MR. RICE: On Ukraine, let me say that the Fund mission that is now in Kiev has had productive meetings with the new government representatives of the presidency and the National Bank of Ukraine on an economic program that could be supported by the Fund. The focus has been on policies for 2010, including the budget and financial sector reforms. While significant progress has been made in many areas, a few issues remain outstanding. We will continue our discussions with the authorities in the coming weeks, including through our resident representative office in Kiev. Let me add that we expect the mission intends to return to headquarters tomorrow--that’s April 2—as planned. And as said, discussions will continue between the mission and through the Resident Representative’s office.

QUESTIONER: So they can return with or without an agreement I gather?

MR. RICE: There’s going to be a report to management, as is the norm, and discussions continue.

QUESTIONER: I was going to come back to Iceland because I’m a little confused. Just so there is no confusion, the staff’s going to now prepare a report which they will then submit to the Board? Is that my understanding?

MR. RICE: What I had said was that the review would be put forward for consideration by the Executive Board, and it was the staff’s preliminary judgment that the conditions have been met, but, of course, it’s for the Board to share that judgment, as is the case in every circumstance.

QUESTIONER: Do you how much their tranche is going to be if it is approved?

MR. RICE: I don’t have it--can I come back to you on that.

ONLINE QUESTIONER: Can you please confirm or deny that member countries of the IMF thumbed down on March 25 a proposal to gather USD100 billion a year starting 2020 to help poor nations adapt to the effects of climate change?

MR. RICE: On this one, what I’d like to say is as the Managing Director has said many times, climate change is an important issue of global concern. Our contribution is that we look to the particular issue of how to help developing countries finance the challenges posed by climate change. And the recently published staff position note outlined a potential staff proposal, and the ideas set out in this note are being offered purely for consideration by the international community and as a contribution to the broader public debate.

QUESTIONER: I’m going to just come back to Greece. Has the IMF figured out how this might work. Can you enlighten us on maybe on how the Fund sees its role within this mechanism?

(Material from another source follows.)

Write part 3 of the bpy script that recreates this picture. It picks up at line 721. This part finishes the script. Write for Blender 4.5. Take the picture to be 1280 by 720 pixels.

MR. RICE: Well, you know, is the general process for how the Fund works with any member country that might be seeking financial assistance. When the member country approaches the Fund and requests financial assistance, we send a mission to the country for consultations with the authorities and agreement on the best way forward. In that sense the Fund has an advisory and consultative role in supporting the most viable economic program possible.

Once a program has been mapped out, Fund management, and ultimately again the Executive Board, approve the arrangement. And this is the standard process in these situations between member countries and the Fund. Maybe just add a little bit, but in our discussions on Eurozone countries again, generally we, of course, consult not only with the authorities, but also European institutions given that they fall under the Stability and Growth Pact and are members of the European System of Central Banks in the European Central Bank.

QUESTIONER: But, you see that’s where the tension comes because Greece would fall under the Eurozone rules. It’s a jurisdiction where the ECB has its rules and sets monetary policy. That’s also where the Fund comes in. Could you -- would you envisage then some sort of agreement on what the EU and the ECB takes and what the Fund takes? Any sort of idea?

MR. RICE: I’m not going to speculate beyond what I’ve just said.

Anything further? Good, then we’ll wrap up this briefing and, again, just to remind that the embargo is 10:30 a.m. Washington time. And I wish you all a happy April 1. Thank you.